Gregory Motton : « Le théâtre ne m’intéresse pas vraiment »

Propos recueillis par Valérie de Saint Do

« Un Pinter inversé, un Orton en accéléré, un T.S. Eliot actualisé » : la critique, anglaise et française ne tarit pas de références pour Gregory Motton, souvent aussi comparé à Swift, pour l’humour féroce de l’auteur des Voyages de Gulliver et la profusion de son imaginaire.
Cette multiplicité de comparaisons qui l’agace, n’est que le paravent du désarroi mêlé d’enthousiasme qui saisit critiques, lecteurs et spectateurs, à la découverte d’une ceuvre inqualifiable, d’une extrême variété de styles et d’inspiration.

Du conte à la satire, Gregory Motton use de tous les genres littéraires et tout peut advenir dans ses pièces.

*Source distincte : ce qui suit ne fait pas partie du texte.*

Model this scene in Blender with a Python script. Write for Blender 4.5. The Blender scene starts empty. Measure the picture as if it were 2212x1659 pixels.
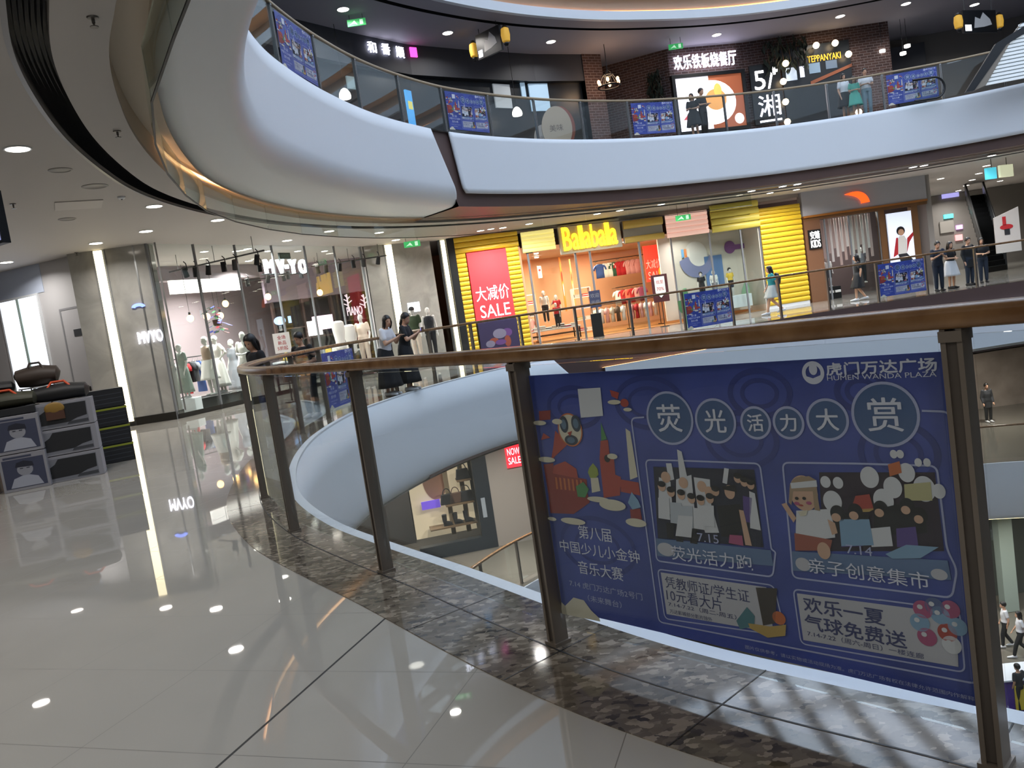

Bestiaires composés d’animaux magiques et doués de paroles, univers mythologiques côtoyant un quotidien britannique, comme dans Chats et souris (moutons) où un petit épicier londonien se réincarne en un Gengis Khan évoquant irrésistiblement Ubu : il ne se refuse rien, surtout pas la métaphore, et l’humour. Que cette profusion puisse être aussi déconcertante met cruellement en exergue la pauvreté de l’imaginaire contemporain.

Cassandre :
On se fait en France une vision idéalisée du théâtre anglais, de la richesse de sa production comme de sa qualité… Quel est votre propre regard sur ce théâtre ?

Gregory Motton : Il y a plus d’auteurs en Angleterre, probablement parce que les metteurs en scène ont moins de pouvoir. Chez vous, de toute évidence, le metteur en scène est la personne la plus importante du théâtre. Sa vision devient plus importante que celle de l’auteur. Ce n’est pas qu’ils aient trop de pouvoir, le problème est plutôt l’image qu’ils ont d’eux-mêmes et ce que le public attend d’eux. On attend du metteur en scène qu’il ait une vision du texte, et c’est cette vision qu’on veut voir sur scène. Si c’est le cas, ce n’est pas très encourageant pour les dramaturges. Ce qui explique que vous n’ayez pas beaucoup d’auteurs en France. De fait, aucune personne douée d’intelligence n’a envie de subir de telles interférences.